The use of large-scale subsidy programs is often discouraged, especially in the trade policy domain where it is typically associated with trade wars. Professor Akinkugbe pointed out that developing countries are often caught in the middle of these wars, resulting in deeper economic disparities. The success of industrial policy depends on the privileged economic position of the countries implementing such policies. As Manak argued, industrial policy often fails no matter the money spent implementing it because many of these policies lack a cost and benefit plan and measurable objectives to ensure success. Investing in policies without the mechanisms to properly measure success may ultimately prove fruitless, and for some countries, such an approach may not even be possible.

On the left is Rem Korteweg looking to the right at Inu Manak who has a microphone speaking.

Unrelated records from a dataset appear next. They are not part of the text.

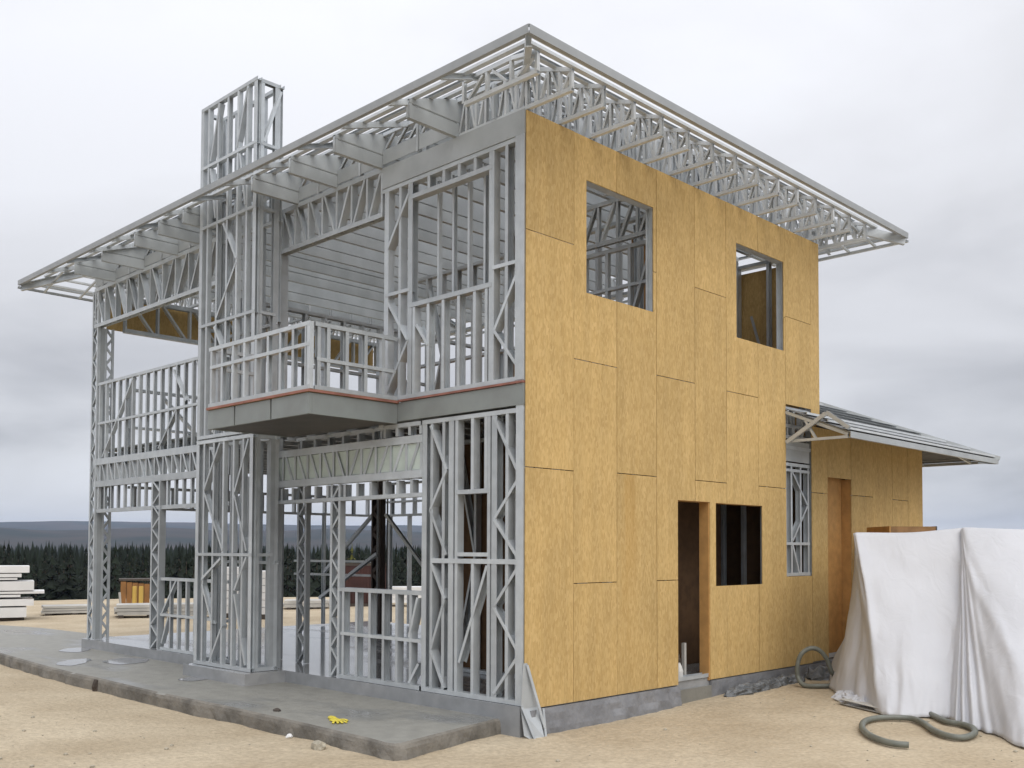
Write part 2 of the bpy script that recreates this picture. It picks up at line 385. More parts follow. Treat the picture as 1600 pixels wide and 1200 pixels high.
# ---------------------------------------------------------------- terrain
def sstep(a, b, x):
    t = max(0, min(1, (x-a)/(b-a))); return t*t*(3-2*t)
def bearing(x, y): return math.degrees(math.atan2(-(x-CAM.x), y-CAM.y))   # 0 = +Y, positive towards -X
def terrain(x, y):
    r = math.hypot(x-CAM.x, y-CAM.y); th = bearing(x, y)
    front = 1 if -10 < th < 110 else 0
    e0 = 38 if front else 110
    h = gz(x, y) if r < 60 else -.3
    d = sstep(e0, e0+50, r)
    v = -16 + 2*noise.noise(Vector((x*.01, y*.01, 2)))
    k = .35 + .65*sstep(22, 42, th) if front else .5
    H1 = 46 + 30*noise.noise(Vector((th*.11, 5, 0))) + 5*noise.noise(Vector((th*.5, 9, 0)))
    H2 = 106 + 34*noise.noise(Vector((th*.055+3.1, 1, 0))) + 5*noise.noise(Vector((th*.3, 3, 0)))
    v += k*(H1+16)*sstep(900, 2300, r)*(1-.5*sstep(2300, 2900, r)) + k*(H2-.5*H1)*sstep(2900, 4100, r)*(1-.4*sstep(4200, 5200, r))
    return h*(1-d) + v*d
def polar(name, radii, nang, m, kind='structure'):
    vs, fs = [], []
    for r in radii:
        for i in range(nang):
            a = 2*math.pi*i/nang; x, y = CAM.x+r*math.cos(a), CAM.y+r*math.sin(a); vs.append((x, y, terrain(x, y)))
    for j in range(len(radii)-1):
        for i in range(nang): fs.append((j*nang+i, j*nang+(i+1) % nang, (j+1)*nang+(i+1) % nang, (j+1)*nang+i))
    if radii[0] < 1: fs.append(tuple(range(nang)))
    return tag(link(name, mesh(name, vs, fs, m, True)), kind=kind)
rad = [.4]
while rad[-1] < 42: rad.append(rad[-1]*1.032)
polar('ground', rad, 480, SAND)
rad2 = [rad[-1]]
while rad2[-1] < 5600: rad2.append(rad2[-1]*1.07)
hills = polar('hills', rad2, 720, HILLM)

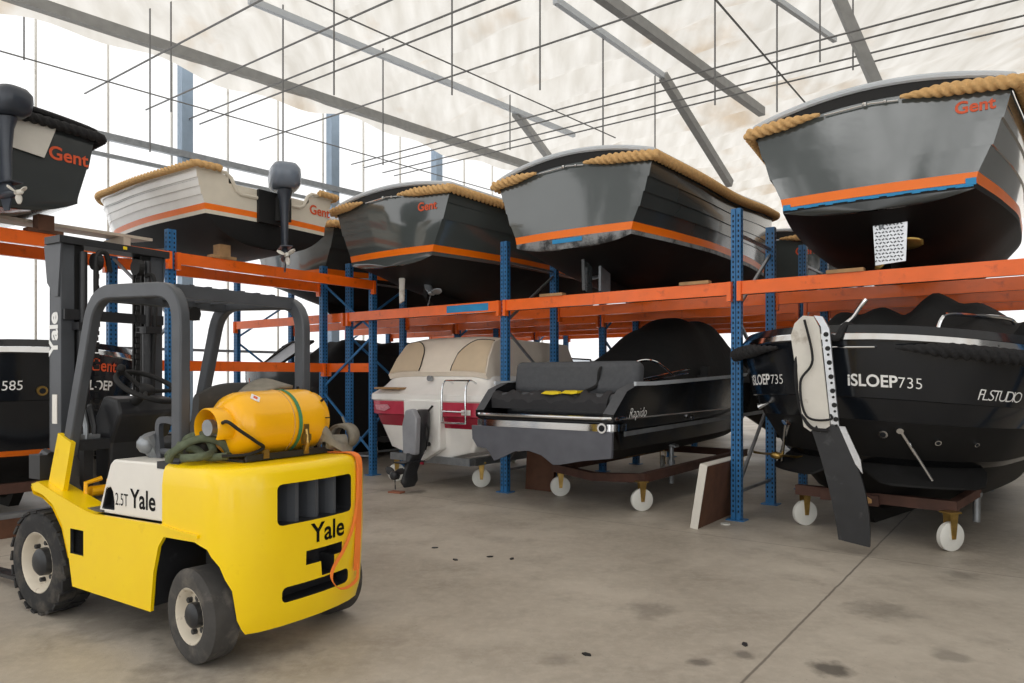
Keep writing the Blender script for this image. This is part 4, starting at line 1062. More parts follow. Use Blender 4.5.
# dark covered boat behind the left rack
cv = thing('cabin_boat', 'dark covered boat with sloping windscreen behind the left rack', 'boat', R(-8.40, -.15, 0), TH, 'boats on the floor')
lv = [dict(z=.35, B=.2, ys=.9, D=.3, yb=5.4), dict(z=.6, B=.85, ys=.3, D=.5, yb=5.8), dict(z=1.0, B=.92, ys=.1, D=.6, yb=6.2), dict(z=1.5, B=.97, ys=.0, D=.6, yb=6.5), dict(z=1.66, B=.97, ys=.0, D=.6, yb=6.5)]
HC = Hull(lv, e=.7); mb = MB(); HC.mesh(mb, [1, 1, 0, 0]); HC.deck(mb, 1.65); mb.build('hull', [M.greyd, M.black], cv, smooth=35)
lettering('Loetie', .22, lambda x, y: HC.on(-.50+x, 1.38+y), M.redtxt, cv, cuts=2)
wsr = [[(-.94, .45, 1.66), (-.70, .9, 2.12)], [(-.5, .12, 1.66), (-.25, .8, 2.2)], [(.1, .08, 1.66), (.35, .8, 2.2)]]
mb = MB(); mb.grid(wsr); mb.build('windscreen', M.sheen, cv, smooth=0)
mb = MB()
for r in wsr: mb.tube(r, .025, 6)
mb.tube([r[1] for r in wsr], .03, 6); mb.tube([r[0] for r in wsr], .025, 6); mb.build('windscreen_frame', M.rub, cv)
heap('boat_cover', cv, -.15, .97, .5, 4.6, lambda a, c: 1.62+.62*bump_(.1+.8*a)**.5*min(1, c*4+.25)*(1 if c < .7 else (1-c)/.3) + .03*math.sin(a*15+c*20), M.blkfab, 20, 20, zb=1.5)
mb = MB(); mb.prism([(.1, .2), (3.6, .2), (3.8, .6), (.1, .6)], (-.05, .8, -.2), (0,1,0), (0,0,1), (1,0,0), .1); mb.build('keel', M.black, cv)
mb = MB(); mb.box((.90, 1.6, .82), (.03, 2.6, .05)); mb.build('waterline_stripe', M.red, cv)
heap('side_cover', cv, .7, 1.0, .45, 4.6, lambda a, c: 1.66+.04*math.sin(c*30), M.blkfab, 8, 20, zb=.42)
dolly('steel trailer frame behind the corner post, beside the speedboat hull', R(-6.55, .95, 0), TH+.15, [(.35, .9, .3), (-.9, .9, .3), (.35, 3.2, .3), (-.9, 3.2, .3)], [((-1.0, .9, .38), (.9, .9, .38)), ((-1.0, 3.2, .38), (.4, 3.2, .38))], [((-.7, .9, .36), (-.7, 3.2, .36))], mat_=M.fblack, top=.34)

# boats far behind, seen below the shelves
bk = thing('cabin_boat', 'distant motorboat with dark canvas top above the launch sunbed', 'boat', R(-4.5, 6.6, 0), TH, 'boats on the floor')
lv = [dict(z=.3, B=.3, ys=.4, D=.3, yb=5), dict(z=.8, B=1.0, ys=.1, D=.4, yb=5.5), dict(z=1.55, B=1.2, ys=.0, D=.4, yb=6)]
HB = Hull(lv, e=.5); mb = MB(); HB.mesh(mb); HB.deck(mb, 1.54); mb.build('hull', M.whitegel, bk, smooth=35)
rows = []
for i in range(15):
    a = PI*i/14; x = -.98*math.copysign(abs(math.cos(a))**.6, math.cos(a)); z = 1.98+.32*math.sin(a)**.7
    rows.append([(x, .5, z-.02), (x, 1.6, z+.03), (x, 2.8, z)])
mb = MB(); mb.grid(rows); mb.build('canvas_top', M.seatgrey, bk, smooth=60)
mb = MB()
for p, q in (((-.98, .5, 1.52), (-.98, .5, 2.0)), ((-.35, .5, 1.52), (-.35, .5, 2.22)), ((.35, .5, 1.52), (.35, .5, 2.22)), ((.98, .5, 1.52), (.98, .5, 2.0)), ((-.98, 2.8, 1.52), (-.98, 2.8, 2.0)), ((.98, 2.8, 1.52), (.98, 2.8, 2.0))): mb.tube([p, q], .03, 6)
mb.build('canvas_frame', M.seatgrey, bk)
mb = MB(); mb.prism([(0, .0), (3.6, 0), (3.6, .36), (0, .36)], (-.1, .8, 0), (0,1,0), (0,0,1), (1,0,0), .2); mb.build('keel', M.black, bk)
b2 = thing('open_motorboat', 'distant white motorboat with low windscreen between speedboat and black launch', 'boat', R(-7.5, 6.6, 0), TH, 'boats on the floor')
mb = MB(); HB.mesh(mb); HB.deck(mb, 1.54); mb.build('hull', M.whitegel, b2, smooth=35)
mb = MB(); g_ = [[(-.9, 1.6, 1.54), (-.7, 1.9, 2.0)], [(0, 1.2, 1.54), (0, 1.6, 2.05)], [(.9, 1.6, 1.54), (.7, 1.9, 2.0)]]; mb.grid(g_); mb.build('windscreen', M.glass, b2, smooth=0)
mb = MB(); mb.tube([r[1] for r in g_], .025, 6); mb.tube([(-.9, 1.6, 1.54), (-.7, 1.9, 2.0)], .02, 6); mb.tube([(.9, 1.6, 1.54), (.7, 1.9, 2.0)], .02, 6); mb.build('windscreen_frame', M.rub, b2)
heap('boat_cover', b2, -1.0, 1.0, .3, 1.4, lambda a, c: 1.58+.25*bump_(a)**.5*bump_(.2+c*.7), M.blkfab, 12, 8, zb=1.5)
mb = MB(); mb.prism([(0, .0), (3.6, 0), (3.6, .36), (0, .36)], (-.1, .8, 0), (0,1,0), (0,0,1), (1,0,0), .2); mb.build('keel', M.black, b2)

b3 = thing('covered_boat', 'distant boat under black cover behind the dark blue sloop at the right', 'boat', R(1.35, 6.8, 0), TH, 'boats on the floor')
mb = MB(); HB.mesh(mb); HB.deck(mb, 1.54); mb.build('hull', M.blackgel, b3, smooth=35)
heap('boat_cover', b3, -1.2, 1.2, .0, 5.0, lambda a, c: 1.56+.8*bump_(a)**.35*bump_(.1+.85*c)**.4, M.blkfab, 16, 16, zb=1.4)
mb = MB(); mb.prism([(0, .0), (3.6, 0), (3.6, .36), (0, .36)], (-.1, .8, 0), (0,1,0), (0,0,1), (1,0,0), .2); mb.build('keel', M.black, b3)

b4 = copy_tree(b3); b4.location = R(-1.45, 6.9, 0); b4['label'] = 'boat under black cover added to darken the floor behind the black launch hood'  # extra boat added as an occluder, to darken the floor at the back

# boards at the centre post
bd = thing('leaning_board', 'thick board with pale worn edge leaning against the centre blue post', 'board', R(-.20, -.70, 0), TH, ry=math.radians(9))
mb = MB(); mb.box((0, .5, .33), (.075, 1.0, .66)); mb.build('board_core', M.woodd, bd, smooth=0)
mb = MB(); mb.box((0, -.006, .33), (.08, .012, .66)); mb.box((0, .5, .665), (.08, 1.0, .012)); mb.build('edge_strip', M.whitepaint, bd, smooth=0)['label'] = 'pale worn edge strip'
mb = MB(); mb.cyl((0, 0, 0), (0, 0, .012), .05, 14); o = mb.build('white_lid', M.castor); o.location = R(-.02, -.30, 0); tag(o, 'small white disc on the floor at the foot of the centre post', 'lid')
for i, (px, py) in enumerate(((435, 548), (512, 559), (455, 560), (490, 557), (745, 645), (587, 655))):
    p = at(px, py, 0.0); mb = MB(); mb.prism([(-.03, -.01), (.0, -.018), (.03, .0), (.012, .015), (-.02, .012)], (0, 0, 0), (1,0,0), (0,1,0), (0,0,1), .008)
    o = mb.build('floor_chip', M.rub if i % 2 else M.fblack, smooth=0); o.location = p; o.rotation_euler.z = i*1.1
    tag(o, 'tiny dark chip of debris lying on the open concrete floor', 'debris', 'dark chips on the concrete')

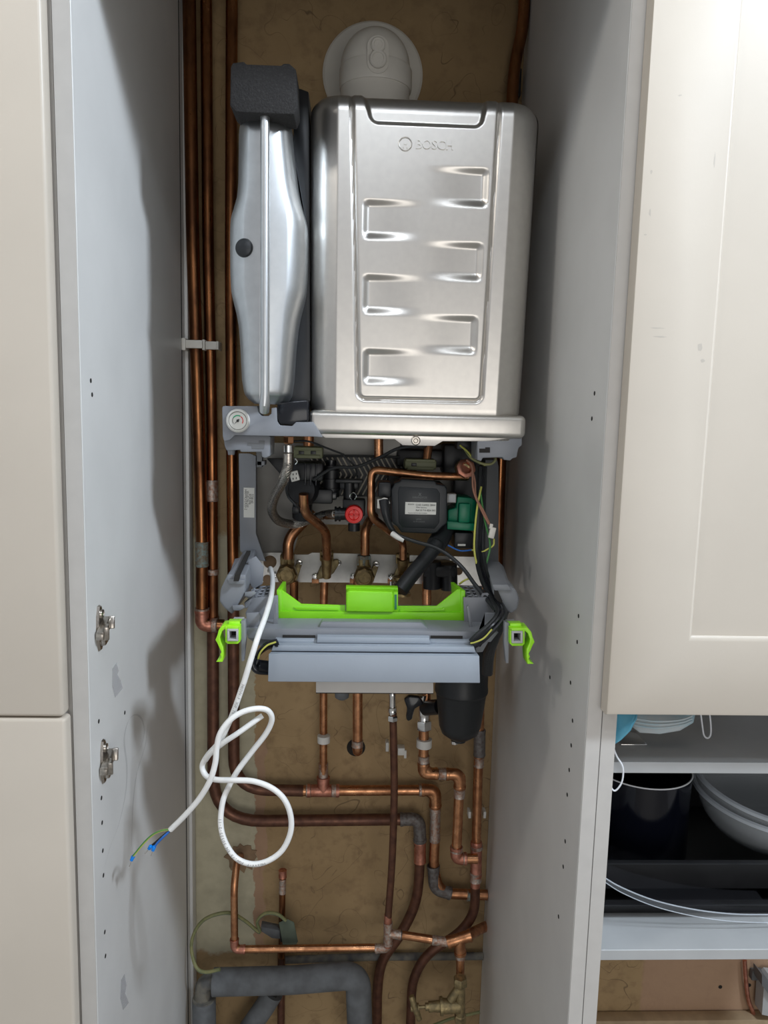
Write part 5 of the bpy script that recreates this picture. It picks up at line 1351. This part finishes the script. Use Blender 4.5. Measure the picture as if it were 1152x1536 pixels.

Rem Korteweg and Inu Manak

Despite the costs, industrial policy has played a key role in discussions on decarbonization, with many experts arguing that it is not only desired, but also necessary for achieving decarbonization goals. The IRA is an example of a subsidy package that directly impacts the energy industry in the U.S. with the intent to curb climate change in addition to supporting domestic industry. However, subsidies on this front could be trade distorting. As a substitute to classic industrial policy that may have fewer trade distorting effects, the European Union introduced its Carbon Border Adjustment Mechanism (CBAM), a carbon pricing mechanism that has the potential to become the path that other countries follow as a solution to the trade-related climate crisis. Even the U.S. is starting to take an increased interest in a domestic carbon price.

Professor Akinkugbe emphasized the need for inclusive policies that consider the interests of developing countries. For African countries specifically, modest steps forward would be the most effective approach, as green procurement is generally not on the table at the moment. Removing key industries from developing countries in the name of decarbonization could severely impact their economies. Many countries lack the means to fully commit to large-scale decarbonization efforts without significantly affecting their prospects for economic growth.

With the rise of industrial policy linked to decarbonization policies, there is an expected increase in the number of subsidies. In this context, both Manak and Professor Akinkugbe anticipate a shift away from multilateral negotiations, toward targeted, bilateral deals on subsidies. While this trend is likely to arise from pragmatic considerations, it carries the risk of creating fragmented rules that may conflict with one another, potentially increasing tensions with other countries not involved in these agreements. This approach may also signal a lack of confidence in the multilateral trading system, prompting developing countries to follow suit, thereby further weakening the system. Focusing solely on domestic concerns while ignoring the need for global consensus on decarbonization and climate change could undermine efforts to address these challenges effectively. While the future of subsidies and their impact remains uncertain, countries must begin to grapple with the tensions introduced by industrial policy to establish an equitable trading system that supports the preservation of the planet for future generations.